Microplastic (MP) pollution poses a significant environmental challenge, underscoring the need for improved water treatment methods. This study investigates the effectiveness of coagulation, flocculation, and sedimentation processes for removing microbeads, focusing on key factors that influence removal efficiency. Among the coagulants tested, polyaluminium chloride (PAC) demonstrated superior performance by enhancing the aggregation of microplastics with flocs.
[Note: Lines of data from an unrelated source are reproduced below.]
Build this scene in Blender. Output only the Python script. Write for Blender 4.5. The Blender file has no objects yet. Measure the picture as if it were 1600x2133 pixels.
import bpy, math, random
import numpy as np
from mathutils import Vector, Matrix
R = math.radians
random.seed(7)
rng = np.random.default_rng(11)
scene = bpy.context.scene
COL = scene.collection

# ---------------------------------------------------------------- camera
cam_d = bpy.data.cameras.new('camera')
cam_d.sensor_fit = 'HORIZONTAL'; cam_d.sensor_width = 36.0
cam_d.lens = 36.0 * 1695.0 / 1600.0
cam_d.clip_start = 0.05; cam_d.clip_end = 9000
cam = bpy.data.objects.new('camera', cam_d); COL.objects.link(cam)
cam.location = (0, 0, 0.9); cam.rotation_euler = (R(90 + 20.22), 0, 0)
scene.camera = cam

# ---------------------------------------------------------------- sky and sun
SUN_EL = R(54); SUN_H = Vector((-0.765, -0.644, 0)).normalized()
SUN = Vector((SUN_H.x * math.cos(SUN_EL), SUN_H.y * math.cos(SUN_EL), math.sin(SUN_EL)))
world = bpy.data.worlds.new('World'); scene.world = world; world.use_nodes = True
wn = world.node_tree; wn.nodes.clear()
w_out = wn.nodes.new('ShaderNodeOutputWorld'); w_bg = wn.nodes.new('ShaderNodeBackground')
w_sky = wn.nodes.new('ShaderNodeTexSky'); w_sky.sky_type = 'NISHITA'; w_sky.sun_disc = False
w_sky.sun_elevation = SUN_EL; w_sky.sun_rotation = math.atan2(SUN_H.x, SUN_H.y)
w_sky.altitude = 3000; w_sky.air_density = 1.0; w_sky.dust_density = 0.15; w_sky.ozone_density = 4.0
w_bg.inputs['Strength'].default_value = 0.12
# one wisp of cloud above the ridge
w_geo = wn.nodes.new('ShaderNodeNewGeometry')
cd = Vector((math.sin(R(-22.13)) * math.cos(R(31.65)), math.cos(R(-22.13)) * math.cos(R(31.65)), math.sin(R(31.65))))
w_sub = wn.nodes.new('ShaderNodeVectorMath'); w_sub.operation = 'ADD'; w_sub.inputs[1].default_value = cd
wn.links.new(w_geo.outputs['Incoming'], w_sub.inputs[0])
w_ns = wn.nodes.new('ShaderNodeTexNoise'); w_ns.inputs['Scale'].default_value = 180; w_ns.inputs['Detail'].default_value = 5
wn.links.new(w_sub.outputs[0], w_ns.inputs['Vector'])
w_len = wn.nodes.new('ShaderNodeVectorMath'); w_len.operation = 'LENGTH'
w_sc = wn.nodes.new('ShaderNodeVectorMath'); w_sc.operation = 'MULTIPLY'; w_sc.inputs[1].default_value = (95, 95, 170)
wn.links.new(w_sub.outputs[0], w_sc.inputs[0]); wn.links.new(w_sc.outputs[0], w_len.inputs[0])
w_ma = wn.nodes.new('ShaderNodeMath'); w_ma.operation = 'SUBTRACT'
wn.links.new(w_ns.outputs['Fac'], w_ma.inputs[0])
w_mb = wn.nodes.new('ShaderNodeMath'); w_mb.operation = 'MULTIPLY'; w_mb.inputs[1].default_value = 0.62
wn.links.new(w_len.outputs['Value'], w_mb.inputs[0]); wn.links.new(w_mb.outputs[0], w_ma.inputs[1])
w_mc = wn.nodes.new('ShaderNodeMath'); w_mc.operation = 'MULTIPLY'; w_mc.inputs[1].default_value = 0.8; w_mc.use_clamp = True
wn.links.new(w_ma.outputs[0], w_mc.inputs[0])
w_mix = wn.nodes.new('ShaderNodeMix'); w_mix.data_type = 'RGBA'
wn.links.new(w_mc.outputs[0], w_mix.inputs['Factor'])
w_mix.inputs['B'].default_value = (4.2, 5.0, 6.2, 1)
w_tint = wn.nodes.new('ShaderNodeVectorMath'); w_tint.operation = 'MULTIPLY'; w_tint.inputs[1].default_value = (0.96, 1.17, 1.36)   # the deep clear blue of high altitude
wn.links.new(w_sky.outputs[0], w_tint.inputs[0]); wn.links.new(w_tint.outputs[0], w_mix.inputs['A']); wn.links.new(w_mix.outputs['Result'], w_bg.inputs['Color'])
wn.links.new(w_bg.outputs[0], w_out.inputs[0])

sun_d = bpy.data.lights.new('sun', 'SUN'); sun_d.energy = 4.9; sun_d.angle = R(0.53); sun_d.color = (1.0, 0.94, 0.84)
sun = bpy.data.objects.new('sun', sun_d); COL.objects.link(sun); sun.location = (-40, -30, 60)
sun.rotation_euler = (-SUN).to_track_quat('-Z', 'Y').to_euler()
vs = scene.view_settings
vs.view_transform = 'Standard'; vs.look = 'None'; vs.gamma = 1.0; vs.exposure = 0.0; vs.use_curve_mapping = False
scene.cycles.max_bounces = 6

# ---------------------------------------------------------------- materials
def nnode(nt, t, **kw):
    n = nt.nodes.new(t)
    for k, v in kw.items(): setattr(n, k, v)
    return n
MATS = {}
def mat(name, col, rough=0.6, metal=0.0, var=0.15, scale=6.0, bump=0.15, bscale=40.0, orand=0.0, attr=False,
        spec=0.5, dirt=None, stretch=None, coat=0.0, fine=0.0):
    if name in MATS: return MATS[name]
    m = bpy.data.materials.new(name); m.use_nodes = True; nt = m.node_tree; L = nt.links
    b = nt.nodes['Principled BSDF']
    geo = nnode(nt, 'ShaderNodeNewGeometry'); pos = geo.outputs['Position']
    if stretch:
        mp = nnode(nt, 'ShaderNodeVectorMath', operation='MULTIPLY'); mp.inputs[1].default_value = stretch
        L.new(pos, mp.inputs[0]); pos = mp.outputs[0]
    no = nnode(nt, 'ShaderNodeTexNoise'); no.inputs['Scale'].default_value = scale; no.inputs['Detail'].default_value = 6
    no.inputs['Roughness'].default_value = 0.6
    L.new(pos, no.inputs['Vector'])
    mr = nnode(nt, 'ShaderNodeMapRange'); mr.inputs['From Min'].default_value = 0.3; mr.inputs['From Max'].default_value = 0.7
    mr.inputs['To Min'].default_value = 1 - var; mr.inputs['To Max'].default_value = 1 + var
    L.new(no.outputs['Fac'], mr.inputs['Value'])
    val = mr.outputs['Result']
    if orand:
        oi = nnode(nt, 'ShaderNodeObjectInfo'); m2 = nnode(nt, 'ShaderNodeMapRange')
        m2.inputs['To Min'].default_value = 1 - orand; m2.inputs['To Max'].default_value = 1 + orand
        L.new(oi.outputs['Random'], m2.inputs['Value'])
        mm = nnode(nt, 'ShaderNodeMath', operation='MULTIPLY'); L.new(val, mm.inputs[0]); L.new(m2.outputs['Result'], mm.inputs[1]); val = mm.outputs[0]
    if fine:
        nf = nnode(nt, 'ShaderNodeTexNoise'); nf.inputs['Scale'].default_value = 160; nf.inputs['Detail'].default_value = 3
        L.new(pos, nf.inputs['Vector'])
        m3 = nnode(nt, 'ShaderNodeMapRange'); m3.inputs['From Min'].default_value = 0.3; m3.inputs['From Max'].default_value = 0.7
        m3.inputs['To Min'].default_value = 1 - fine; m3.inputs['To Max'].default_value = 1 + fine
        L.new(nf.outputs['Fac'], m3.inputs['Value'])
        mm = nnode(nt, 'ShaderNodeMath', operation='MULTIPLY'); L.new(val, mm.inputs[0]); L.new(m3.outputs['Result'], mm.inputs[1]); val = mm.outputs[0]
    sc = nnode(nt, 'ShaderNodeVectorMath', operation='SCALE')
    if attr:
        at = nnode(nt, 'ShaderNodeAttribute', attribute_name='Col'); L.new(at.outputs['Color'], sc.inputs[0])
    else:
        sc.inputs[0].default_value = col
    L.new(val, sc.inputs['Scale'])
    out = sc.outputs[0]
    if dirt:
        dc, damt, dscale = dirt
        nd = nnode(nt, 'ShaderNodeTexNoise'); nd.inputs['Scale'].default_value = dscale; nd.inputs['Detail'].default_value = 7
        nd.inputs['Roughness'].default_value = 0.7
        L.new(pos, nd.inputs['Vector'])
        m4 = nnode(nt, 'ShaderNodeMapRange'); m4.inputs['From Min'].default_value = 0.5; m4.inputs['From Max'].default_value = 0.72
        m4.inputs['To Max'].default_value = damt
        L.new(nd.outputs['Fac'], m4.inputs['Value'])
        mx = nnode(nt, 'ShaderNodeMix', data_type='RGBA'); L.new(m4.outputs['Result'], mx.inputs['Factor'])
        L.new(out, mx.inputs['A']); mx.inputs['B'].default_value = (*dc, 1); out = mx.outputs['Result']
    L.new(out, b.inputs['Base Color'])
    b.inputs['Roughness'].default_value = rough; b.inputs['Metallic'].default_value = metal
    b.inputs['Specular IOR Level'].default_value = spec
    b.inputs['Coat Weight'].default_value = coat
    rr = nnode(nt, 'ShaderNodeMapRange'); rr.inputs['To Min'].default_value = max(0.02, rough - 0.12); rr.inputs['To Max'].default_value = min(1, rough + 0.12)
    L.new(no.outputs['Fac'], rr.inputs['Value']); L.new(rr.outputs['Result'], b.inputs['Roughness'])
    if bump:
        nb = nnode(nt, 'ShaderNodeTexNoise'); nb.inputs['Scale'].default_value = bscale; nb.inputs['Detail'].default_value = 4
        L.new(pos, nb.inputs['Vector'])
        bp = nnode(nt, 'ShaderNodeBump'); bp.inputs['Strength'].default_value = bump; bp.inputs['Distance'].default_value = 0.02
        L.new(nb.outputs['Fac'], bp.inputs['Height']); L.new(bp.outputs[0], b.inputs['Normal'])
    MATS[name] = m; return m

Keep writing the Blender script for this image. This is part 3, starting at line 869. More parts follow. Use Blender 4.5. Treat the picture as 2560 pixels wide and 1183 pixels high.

Optimal treatment conditions were determined to be 0.4 mmol/L PAC and 3 mg/L polyacrylamide (PAM) at pH 8 (before adding PAC), with rapid stirring at 240 rpm for 1 min, followed by slow stirring at 35 rpm for 13 min, and a sedimentation period of 25 min. Under these conditions, removal efficiencies exceeded 95 % for a range of microbeads (10–1000 μm: Polystyrene (PS), Polypropylene (PP), Polyvinyl chloride (PVC), Polyamide (PA), Polyethylene (PE), and Polyurethane (PU)) from natural water samples. Without PAM, PAC alone achieved a 97 % removal rate for PS microbeads.

The addition of PAM maintained high removal efficiency, while aluminium sulphate and ferric chloride were less effective, with removal rates of 67 % and 48 % for PS microbeads, respectively. PAM enhanced MP removal across various coagulants and microbead types, with maximum efficiency observed at PAM concentrations of ≥3 mg/L.

The treatment also demonstrated that organic matter in Regent’s Park pond water could further improve MP removal. Size significantly impacts removal efficiency: larger microbeads (1 mm to >250 μm) were removed more effectively (95 %) compared to smaller ones (10 to <250 μm), which had a lower removal rate of 49 %. Denser microbeads like PVC (density 1.38 g/cm³) settled more efficiently than lighter microbeads such as PE (density 0.97 g/cm³).

These findings suggest a need for advanced technologies to better remove lighter, smaller MPs from water.